Let’s cart our polo shirts through the nostalgia of some chain to mask the office cumstain for all those forcefully fond memories of high school, so the choice daily racket our families bonk us with can be replaced by the jingling arcade, because that’s where optimism went up its last pig and died snuggling prized alimentary grease. I’ve never been steered into portliness by a more aggressive lighting than the restaurants (emphasis on rest, arterial resting, or wrenching) that shelter every young adult fan of the Pixar revolution. Yes, I tried for a wife once (meaning I was raised here, meaning we saw some Pixar and dined out) and look how dangerous I think I am now. Unwrap several thousand napkins to spool your life savings over the idea you might be deemed a provider (a status you’ll never be allowed to feel you’ve reached entirely in any house, keep fearing it, keep reaching, keep us updated, hence our brilliance for buying and selling the idea of comfort, so we can ironically be noosed by it) and your only reward will be the stones you pass.
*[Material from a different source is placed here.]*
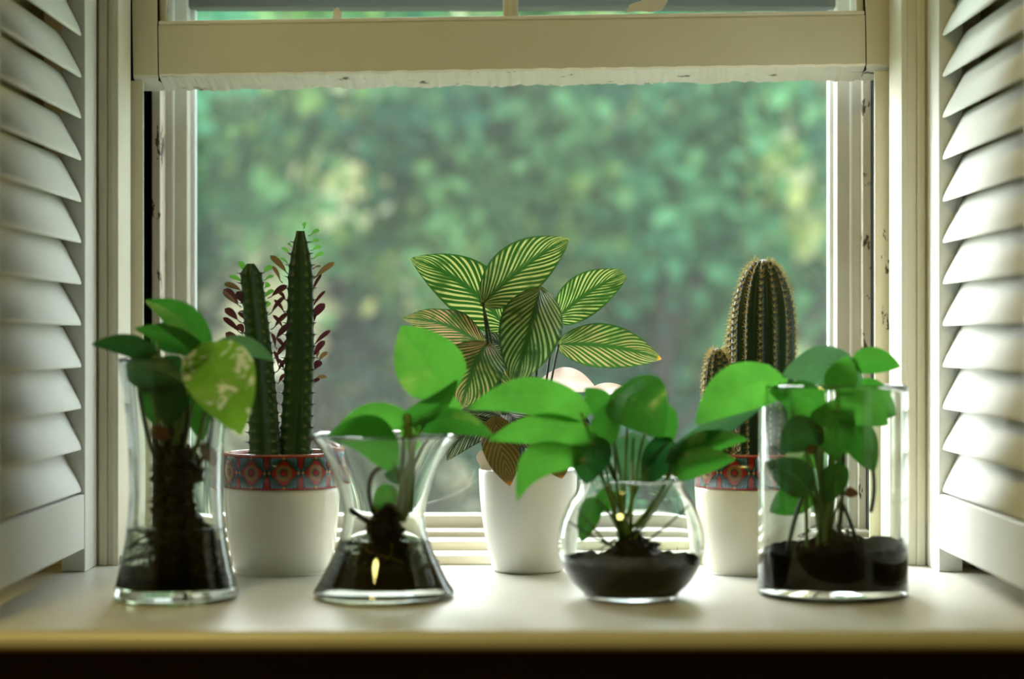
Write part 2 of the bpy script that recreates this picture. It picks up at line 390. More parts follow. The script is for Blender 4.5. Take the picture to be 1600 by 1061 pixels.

The map of this country should be redrawn as a donut you can implant like a splinter and dildo once passed, if you ever stop digesting. Pessimism is never popular. Even it if it was, it would refuse to be. Even if the New York Times quite accurately deconstructed the problems with Tomorrowland and its strained and cheery, sentimental (admittedly smart, occasionally emotionally effective, but in a legal way, it’s for kids for Christ’s sake, why am I discussing this) decoction, every dissenting anger is publically swallowed by the dunce federation who are at best indifferent. Too often, though, one of these types can be enough to destroy your workplace or living space with the needling torment of their own insisting mouths. All it takes is one loud person. And they’re always positive about life in some way, foremost theirs, until you need to take it from them, because they only know invasion. If someone insists you smile, it might as well be rape. This movie found a way to nitpick itself the way these types nitpick everyone around them about presenting the right attitude. Someone in this land will always be subjecting you to the editorial fructose of their imperial fertility. If Bird’s intent was to satirize our fretful American condition, I didn’t understand, because I left the fucking theater right when the film began – about an hour in.

PS. – Is the calling of our generation boys itself the most immature failure to recognize we're at least a modicum advanced of the former “get my dinner, bitch” conjecture Mad Men has fetishized? It’s chic to call anyone who doesn’t hustle on Madison Avenue a man-child these days because they fully own us now, which is why the ending of Mad Men seemed very funny to me and worked in spite of the show making the evil it should have had fun reveling in more of a hunky soap than art. But the creators know that. It’s okay. How people take their entertainment reflects nothing on its quality, and nobody moral is worth my expensive fucking time.